*Given instruction*: Begin with the first line of the material and copy each line word for word through the line that contains "sc.camera = cam"; the pictures are left out.

*Provided data*:
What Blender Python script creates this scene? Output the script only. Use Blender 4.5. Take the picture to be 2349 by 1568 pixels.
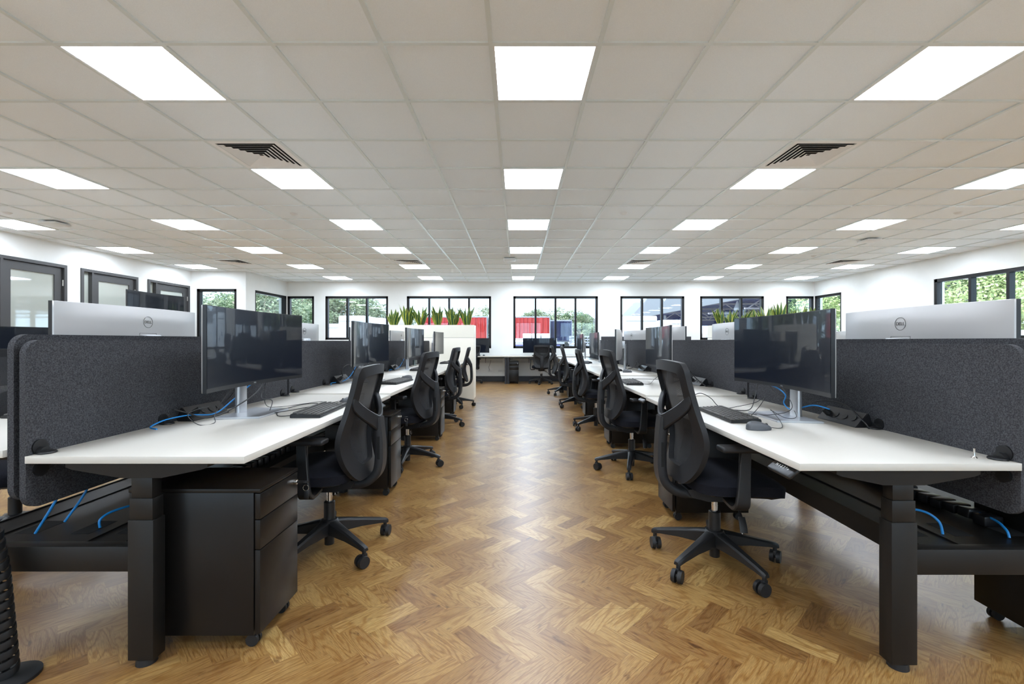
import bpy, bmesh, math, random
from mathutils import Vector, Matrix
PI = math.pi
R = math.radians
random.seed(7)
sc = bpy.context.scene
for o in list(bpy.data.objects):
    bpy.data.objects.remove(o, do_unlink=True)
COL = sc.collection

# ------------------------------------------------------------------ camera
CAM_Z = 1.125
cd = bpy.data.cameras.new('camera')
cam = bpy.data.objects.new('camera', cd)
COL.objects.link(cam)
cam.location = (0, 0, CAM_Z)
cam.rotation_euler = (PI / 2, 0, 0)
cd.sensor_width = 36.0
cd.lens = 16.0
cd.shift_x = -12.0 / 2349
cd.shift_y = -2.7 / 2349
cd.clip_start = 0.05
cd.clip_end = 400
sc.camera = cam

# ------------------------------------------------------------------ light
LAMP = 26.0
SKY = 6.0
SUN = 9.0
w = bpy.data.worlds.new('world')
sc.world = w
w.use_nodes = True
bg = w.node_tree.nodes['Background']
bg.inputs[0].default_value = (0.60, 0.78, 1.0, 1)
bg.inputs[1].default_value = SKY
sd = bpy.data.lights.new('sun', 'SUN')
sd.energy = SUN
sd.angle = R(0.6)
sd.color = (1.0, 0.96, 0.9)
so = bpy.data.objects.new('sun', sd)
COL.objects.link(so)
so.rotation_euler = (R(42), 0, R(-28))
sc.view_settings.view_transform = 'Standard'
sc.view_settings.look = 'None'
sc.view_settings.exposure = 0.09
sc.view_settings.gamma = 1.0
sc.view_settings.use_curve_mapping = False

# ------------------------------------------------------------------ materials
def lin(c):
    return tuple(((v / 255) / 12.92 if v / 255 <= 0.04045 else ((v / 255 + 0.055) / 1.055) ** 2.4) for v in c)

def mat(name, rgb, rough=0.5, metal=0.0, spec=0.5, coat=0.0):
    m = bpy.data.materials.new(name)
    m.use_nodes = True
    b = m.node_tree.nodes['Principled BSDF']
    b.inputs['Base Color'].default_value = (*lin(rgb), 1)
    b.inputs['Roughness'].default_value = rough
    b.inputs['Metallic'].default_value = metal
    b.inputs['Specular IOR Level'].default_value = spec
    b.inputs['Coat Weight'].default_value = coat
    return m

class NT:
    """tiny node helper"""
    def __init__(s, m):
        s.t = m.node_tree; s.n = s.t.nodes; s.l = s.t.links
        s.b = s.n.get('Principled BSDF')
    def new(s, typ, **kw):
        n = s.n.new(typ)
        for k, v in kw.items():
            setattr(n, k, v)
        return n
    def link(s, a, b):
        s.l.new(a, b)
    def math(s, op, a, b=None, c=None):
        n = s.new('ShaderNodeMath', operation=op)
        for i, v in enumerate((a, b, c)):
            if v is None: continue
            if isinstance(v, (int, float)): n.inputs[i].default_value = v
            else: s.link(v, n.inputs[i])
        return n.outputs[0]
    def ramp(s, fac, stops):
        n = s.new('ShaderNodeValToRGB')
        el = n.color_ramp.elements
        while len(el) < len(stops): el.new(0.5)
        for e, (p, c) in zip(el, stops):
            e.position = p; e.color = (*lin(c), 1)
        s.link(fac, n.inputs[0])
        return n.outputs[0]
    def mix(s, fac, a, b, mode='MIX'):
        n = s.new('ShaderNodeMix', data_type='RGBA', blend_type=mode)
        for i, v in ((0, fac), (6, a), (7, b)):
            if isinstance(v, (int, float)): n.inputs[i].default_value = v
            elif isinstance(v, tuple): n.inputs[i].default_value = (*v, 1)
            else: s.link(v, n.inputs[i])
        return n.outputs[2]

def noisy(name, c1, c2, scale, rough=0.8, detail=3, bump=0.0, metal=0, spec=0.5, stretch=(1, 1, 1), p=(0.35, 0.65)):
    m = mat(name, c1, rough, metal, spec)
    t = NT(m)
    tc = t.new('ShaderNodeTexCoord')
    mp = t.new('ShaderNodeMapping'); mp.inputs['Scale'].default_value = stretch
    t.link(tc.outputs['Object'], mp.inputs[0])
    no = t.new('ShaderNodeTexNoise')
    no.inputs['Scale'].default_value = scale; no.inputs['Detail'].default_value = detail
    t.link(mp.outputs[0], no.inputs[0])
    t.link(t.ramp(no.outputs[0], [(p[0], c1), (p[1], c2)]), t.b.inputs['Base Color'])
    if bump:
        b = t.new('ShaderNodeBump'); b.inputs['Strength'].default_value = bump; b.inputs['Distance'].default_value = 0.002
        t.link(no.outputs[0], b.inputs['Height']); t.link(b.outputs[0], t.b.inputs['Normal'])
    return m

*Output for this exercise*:
What Blender Python script creates this scene? Output the script only. Use Blender 4.5. Take the picture to be 2349 by 1568 pixels.
import bpy, bmesh, math, random
from mathutils import Vector, Matrix
PI = math.pi
R = math.radians
random.seed(7)
sc = bpy.context.scene
for o in list(bpy.data.objects):
    bpy.data.objects.remove(o, do_unlink=True)
COL = sc.collection

# ------------------------------------------------------------------ camera
CAM_Z = 1.125
cd = bpy.data.cameras.new('camera')
cam = bpy.data.objects.new('camera', cd)
COL.objects.link(cam)
cam.location = (0, 0, CAM_Z)
cam.rotation_euler = (PI / 2, 0, 0)
cd.sensor_width = 36.0
cd.lens = 16.0
cd.shift_x = -12.0 / 2349
cd.shift_y = -2.7 / 2349
cd.clip_start = 0.05
cd.clip_end = 400
sc.camera = cam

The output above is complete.